Asahi Linux developer Asahi Lina, who has focused on creating this Apple AGX DRM kernel driver, announced Friday night that the milestone has been reached by being able to render a spinning cube with the appropriate userspace code. Although this driver is still in its early stages and it was noticed that the HDMI output is not even working at the moment.
Asahi Lina previously brought out the first rendered triangle on the M1 with an open-source driver rendered from the m1n1-based environment, while it is now evolving into a working Linux driver stack. This DRM kernel driver is also set to be the first GPU kernel driver written in Rust and relies on the yet to be merged Rust Linux kernel infrastructure, which will hopefully land in Linux 6.1, but it’s probably still a way out before this DRM driver will be able to mainline.
Meanwhile, in the userspace, the Mesa Gallium3D AGX driver for the Apple M1/M2 graphics happens to have OpenGL support. They hope to have OpenGL 2.1 support there by the end of 2022. Obviously, it will be much longer before OpenGL 3.x/4.x and a Vulkan driver for the Apple SoC graphics show up.

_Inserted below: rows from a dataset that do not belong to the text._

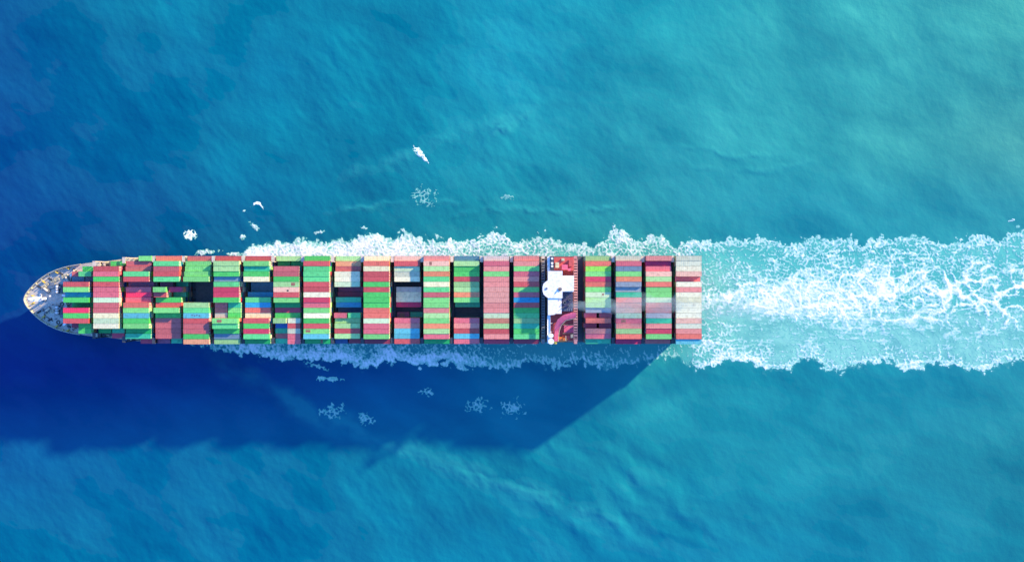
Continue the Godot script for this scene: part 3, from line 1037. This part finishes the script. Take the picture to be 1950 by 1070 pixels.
	put("louvre", done(st), m_gear, fu)
	# raised pink-red band, added to stand for a sunlit strip of red deck
	st = st_new()
	prism(st, PackedVector2Array([Vector2(20.2, 28.8), Vector2(21.9, 28.8), Vector2(22.3, 24.0), Vector2(23.4, 20.8), Vector2(25.6, 18.6), Vector2(30.6, 17.5), Vector2(30.6, 15.2), Vector2(28.8, 15.0), Vector2(24.6, 16.2), Vector2(21.8, 18.4), Vector2(20.4, 21.6)]), 27.6, 29.4)
	var gw := put("lit_deck_band", done(st), m_rose, ship)
	st = st_new()
	var path := [Vector2(22.05, 28.8), Vector2(22.45, 24.1), Vector2(23.5, 21.0), Vector2(25.7, 18.8), Vector2(30.6, 17.65)]
	for i in range(path.size() - 1):
		bar(st, Vector3(path[i].x, 30.4, path[i].y), Vector3(path[i + 1].x, 30.4, path[i + 1].y), 0.1, 6)
		for k in 4:
			var q: Vector2 = path[i].lerp(path[i + 1], k / 4.0)
			bar(st, Vector3(q.x, 29.4, q.y), Vector3(q.x, 30.4, q.y), 0.06, 4)
	put("railing", done(st), m_cream, gw)
	# deck lockers, vents and stairs on the red platforms
	for p in [[21.6, -7.6, 1.6, 6.3, 2.4, 2], [25.2, -6.6, 2.6, 6.4, 2.2, 1], [28.2, -8.6, 1.8, 6.1, 3.0, 0], [24.4, -10.2, 1.2, 5.8, 1.0, 2], [27.4, -5.4, 1.2, 6.0, 1.0, 1], [27.6, 23.2, 4.6, 0.9, 3.4, 1], [26.2, 27.6, 3.4, 1.1, 2.2, 0], [29.0, 26.6, 1.0, 1.8, 1.6, 2]]:
		st = st_new()
		bx(st, Vector3(0, p[3] * 0.5, 0), Vector3(p[2], p[3], p[4]))
		bx(st, Vector3(0, p[3] + 0.05, 0), Vector3(p[2] + 0.2, 0.1, p[4] + 0.2))
		put("deck_locker", done(st), [m_red, m_rose, m_cream][p[5]], ship, Vector3(p[0], 22.605, p[1]))
	for p in [[20.6, -11.2, 30.0, -11.2], [30.0, -11.2, 30.0, -4.0], [22.6, 29.2, 30.0, 29.2], [24.6, 21.2, 29.8, 21.2], [24.6, 25.4, 29.8, 25.4], [21.0, -5.6, 29.6, -5.0]]:
		st = st_new()
		var a := Vector3(p[0], 22.6, p[1])
		var b := Vector3(p[2], 22.6, p[3])
		for y in [0.55, 1.1]: bar(st, a + Vector3(0, y, 0), b + Vector3(0, y, 0), 0.08, 5)
		for k in 8: bar(st, a.lerp(b, k / 7.0), a.lerp(b, k / 7.0) + Vector3(0, 1.1, 0), 0.07, 5)
		put("railing", done(st), m_cream, ship)
	# lifeboats under their davits
	for s in [-1.0, 1.0]:
		var lb := base("lifeboat", Vector3(23.6, 23.6, MID + s * 19.2))
		tag(lb, "orange enclosed lifeboat beside the bridge on the %s side" % ("shaded" if s > 0 else "sunlit"), "lifeboat", "lifeboats by the bridge")
		st = st_new()
		var rings := []
		for i in 9:
			var t := i / 8.0
			var w := sqrt(maxf(0.0, 1.0 - pow(absf(t * 2.0 - 1.0), 2.6))) * 1.25 + 0.02
			var ring := []
			for k in 8:
				var an := TAU * k / 8.0
				ring.append(Vector3(lerpf(-3.4, 3.4, t), 1.1 + sin(an) * w * 0.85, cos(an) * w))
			ring.append(ring[0])
			rings.append(ring)
		loft(st, rings)
		put("body", done(st), steel("orange", Color(0.72, 0.22, 0.04), 0.45), lb)
		st = st_new()
		bx(st, Vector3(1.5, 2.2, 0), Vector3(1.4, 0.7, 1.2), 0.0, 0.2)
		put("cockpit", done(st), steel("orange", Color.WHITE), lb)
		st = st_new()
		for x in [-2.3, 2.3]:
			bx(st, Vector3(x, 1.6, -s * 1.7), Vector3(0.3, 3.6, 0.3))
			bx(st, Vector3(x, 3.3, -s * 0.7), Vector3(0.3, 0.3, 2.2))
		put("davit", done(st), m_cream, lb)
	st = st_new()
	bx(st, Vector3(0, 0.7, 0), Vector3(1.8, 1.4, 1.8))
	bx(st, Vector3(0, 1.5, 0), Vector3(0.7, 0.3, 0.7))
	put("winch_box", done(st), m_yellow, ship, Vector3(20.6, 27.6, 29.2))

# ------------------------------------------------------------------ containers
# name: [colour in words, red, green, blue as it reads in the sun]
const PAINTS := {
	"red": ["red", 212, 90, 105], "sal": ["salmon red", 235, 120, 118], "cri": ["crimson", 214, 66, 110], "dus": ["dusty red", 206, 105, 125],
	"pin": ["pink", 234, 148, 162], "blp": ["blush pink", 242, 170, 182], "ros": ["rose", 226, 112, 145], "lpk": ["pale pink", 246, 196, 200], "hot": ["hot pink", 255, 60, 120], "mag": ["magenta", 215, 40, 110],
	"pea": ["peach", 250, 175, 150], "ora": ["orange", 243, 148, 124], "brn": ["brown", 200, 130, 122],
	"grn": ["green", 84, 208, 114], "lgn": ["light green", 132, 224, 146], "pgn": ["pale green", 178, 232, 178], "min": ["mint", 104, 222, 158], "tea": ["teal", 62, 200, 178],
	"dgn": ["deep green", 30, 175, 112], "lim": ["lime", 150, 230, 95], "ggn": ["grey green", 155, 205, 155],
	"whi": ["white", 255, 254, 250], "cre": ["cream", 255, 248, 232], "pmi": ["whitish mint", 212, 240, 228], "gry": ["pale grey", 214, 222, 226], "lil": ["lilac", 206, 200, 226],
	"blu": ["blue", 45, 158, 235], "lbl": ["light blue", 100, 196, 246], "sky": ["bright blue", 55, 172, 255], "roy": ["royal blue", 28, 100, 215], "nav": ["navy", 40, 84, 170],
	"ste": ["steel blue", 92, 142, 195], "gbl": ["grey blue", 120, 150, 200], "lib": ["lilac blue", 152, 168, 216],
	"pur": ["purple", 165, 85, 140], "mar": ["maroon", 160, 55, 95],
}
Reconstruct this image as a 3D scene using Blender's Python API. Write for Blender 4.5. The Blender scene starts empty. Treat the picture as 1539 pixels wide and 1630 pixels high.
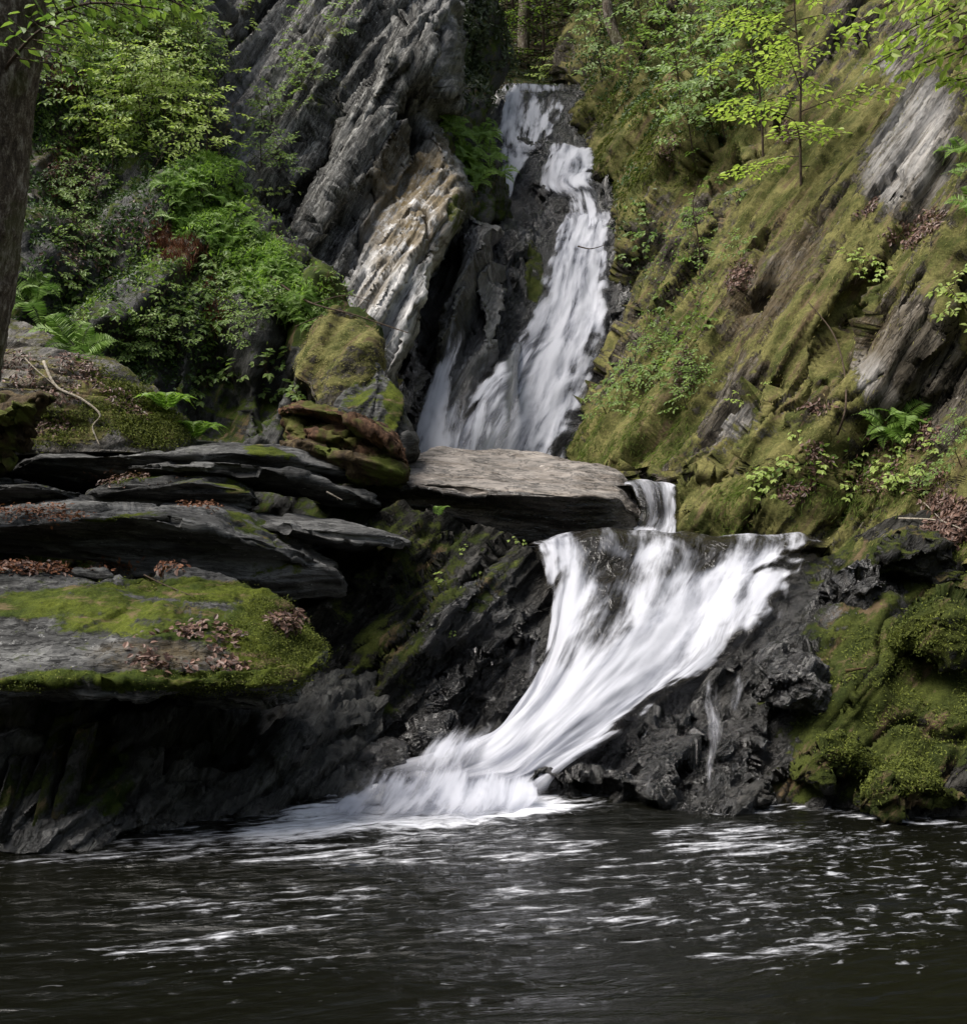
import bpy, math, random
import numpy as np

# ------------------------------------------------------------------ camera, sky, sun
S = bpy.context.scene
F, HZ, CX, CZ = 1700.0, 845.0, 769.5, 1.75          # focal length in photo pixels, horizon row, centre column, eye height
cam = bpy.data.objects.new('camera', bpy.data.cameras.new('camera'))
S.collection.objects.link(cam); S.camera = cam
cam.location = (0, 0, CZ); cam.rotation_euler = (math.radians(90), 0, 0)
cam.data.sensor_width = 36; cam.data.sensor_fit = 'AUTO'; cam.data.lens = F*36/1630
cam.data.shift_y = (HZ-815)/1630; cam.data.clip_start = .05; cam.data.clip_end = 500
SUN_EL, SUN_AZ = math.radians(60), math.radians(252)   # azimuth clockwise from +Y
w = bpy.data.worlds.new('World'); S.world = w; w.use_nodes = True
nt = w.node_tree; bg = nt.nodes['Background']
sk = nt.nodes.new('ShaderNodeTexSky'); sk.sky_type = 'NISHITA'; sk.sun_disc = False
sk.sun_elevation = SUN_EL; sk.sun_rotation = SUN_AZ; sk.dust_density = 2.5; sk.air_density = 1.0
hs_ = nt.nodes.new('ShaderNodeHueSaturation'); hs_.inputs['Saturation'].default_value = .55
nt.links.new(sk.outputs[0], hs_.inputs['Color']); nt.links.new(hs_.outputs[0], bg.inputs[0]); bg.inputs[1].default_value = 0.08
sl = bpy.data.lights.new('sun', 'SUN'); sl.energy = 3.0; sl.angle = math.radians(40); sl.color = (1, .95, .88)
sun = bpy.data.objects.new('sun', sl); S.collection.objects.link(sun)
from mathutils import Vector
_sd = Vector((math.sin(SUN_AZ)*math.cos(SUN_EL), math.cos(SUN_AZ)*math.cos(SUN_EL), math.sin(SUN_EL)))
sun.rotation_euler = _sd.to_track_quat('Z', 'Y').to_euler(); sun.location = (0, 0, 30)
S.view_settings.view_transform = 'Standard'; S.view_settings.look = 'None'
S.view_settings.exposure = 1.32; S.view_settings.gamma = 1
S.cycles.max_bounces = 6; S.cycles.diffuse_bounces = 3; S.cycles.transparent_max_bounces = 12
S.cycles.use_adaptive_sampling = True

# ------------------------------------------------------------------ noise
_r = np.random.RandomState(7)
_perm = _r.permutation(256); _perm = np.concatenate([_perm, _perm, _perm])
_g = _r.normal(size=(256, 3)); _g /= np.linalg.norm(_g, axis=1)[:, None]
def pn(x, y, z):
    x, y, z = np.broadcast_arrays(x, y, z)
    xi, yi, zi = np.floor(x).astype(np.int64), np.floor(y).astype(np.int64), np.floor(z).astype(np.int64)
    xf, yf, zf = x-xi, y-yi, z-zi
    u, v, t = (q*q*q*(q*(q*6-15)+10) for q in (xf, yf, zf))
    xi &= 255; yi &= 255; zi &= 255
    out = 0
    for dx in (0, 1):
        for dy in (0, 1):
            for dz in (0, 1):
                h = _perm[_perm[_perm[xi+dx]+yi+dy]+zi+dz]
                g = _g[h]
                d = g[..., 0]*(xf-dx)+g[..., 1]*(yf-dy)+g[..., 2]*(zf-dz)
                out = out + d*(u if dx else 1-u)*(v if dy else 1-v)*(t if dz else 1-t)
    return out*1.6
def fbm(P, s=1.0, o=4, seed=0, rough=.5, k=(1, 1, 1)):
    r = 0; a = 1; n = 0
    for i in range(o):
        r = r + a*pn(P[..., 0]*s*k[0]+seed*13.1, P[..., 1]*s*k[1]+seed*5.7, P[..., 2]*s*k[2]+seed*3.3)
        n += a; a *= rough; s *= 2.03
    return r/n
def ridged(P, s, o=3, seed=0):
    r = 0; a = 1; n = 0
    for i in range(o):
        r = r + a*(1-2*np.abs(pn(P[..., 0]*s+seed, P[..., 1]*s+seed*2, P[..., 2]*s))); n += a; a *= .5; s *= 2.1
    return r/n
def seams(P, fr, s, amp, seed=0, w_=.05, st=(1, .10, .35)):
    """long narrow cracks that follow the bedding"""
    n = aniso(P, fr, s, 2, seed, st); g_ = sstep(-.12, .12, fbm(P, 1.1, 2, seed+4))
    return -amp*(1-sstep(0, w_, np.abs(n)))*g_
def facets(P, s, seed=0, st=(1, 1, 1), fr=None):
    """broken angular faces: every cell tilts its own way"""
    Q = P.reshape(-1, 3)
    if fr is not None: Q = np.stack([Q@fr[0]*st[0], Q@fr[1]*st[1], Q@fr[2]*st[2]], -1)
    Q = Q*s+seed*7.7; I = np.floor(Q).astype(np.int64); best = np.full(len(Q), 1e9); h = np.zeros(len(Q))
    for dx in (-1, 0, 1):
        for dy in (-1, 0, 1):
            for dz in (-1, 0, 1):
                C = I+np.array([dx, dy, dz]); k = _perm[_perm[_perm[C[:, 0] & 255]+(C[:, 1] & 255)]+(C[:, 2] & 255)]
                o = C+.5+.42*_g[k]; d = Q-o; d2 = (d*d).sum(1); g = _g[(k+97) & 255]; hh = (d*g).sum(1)*.9+_g[(k+31) & 255, 0]*.35
                m = d2 < best; best = np.where(m, d2, best); h = np.where(m, hh, h)
    return h.reshape(P.shape[:-1])
def sstep(a, b, x):
    t = np.clip((x-a)/(b-a), 0, 1); return t*t*(3-2*t)
def norm(v):
    v = np.asarray(v, float); return v/np.linalg.norm(v, axis=-1, keepdims=True).clip(1e-9)
def frame(n, l):
    n = norm(n); l = np.asarray(l, float); l = norm(l-np.dot(l, n)*n); return n, l, np.cross(n, l)
FOL_L = frame((.90, .02, -.42), (.40, .35, .84))      # steep schist of the left wall
FOL_R = frame((.74, -.30, -.50), (.55, .30, .76))      # right bank
FOL_B = frame((.06, -.10, 1), (1, .05, 0))             # flat bedded slabs
FOL_W = frame((.70, -.2, -.6), (.5, .1, .85))
def aniso(P, fr, s, o=4, seed=0, st=(1, .18, .4), rough=.5):
    n, l, b = fr
    Q = np.stack([P@n*st[0], P@l*st[1], P@b*st[2]], -1)
    return fbm(Q, s, o, seed, rough)
def layers(P, fr, freq, amp, seed=0, warp=.5, soft=.18, along=.6, saw=.5):
    n, l, b = fr
    t = (P@n)*freq + warp*fbm(P, .9, 3, seed+3)
    k = np.floor(t); f = t-k
    L, B = P@l*along, P@b*along
    h0 = pn(k*7.37+seed+.5, L, B); h1 = pn((k+1)*7.37+seed+.5, L, B)
    w_ = sstep(1-soft, 1, f)
    return amp*((h0*(1-w_)+h1*w_)*1.4 + saw*(f*(1-w_)-.4))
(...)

In short, it’s still a long way to go on the graphics side, while Asahi Linux on the Apple Silicon hardware is quite usable if it doesn’t require accelerated graphics.
Anyway, the milestone reached for the kernel driver effort this weekend is the spinning cube as shared on Asahi Lina’s Twitter:
Asahi Lina shows off the first spinning cube that runs on top of the work-in-progress DRM kernel driver for the Apple M1/M2.
For those looking to reminisce, 2008 was the big milestone of open-source rendered triangles with the ATI RV770 GPU.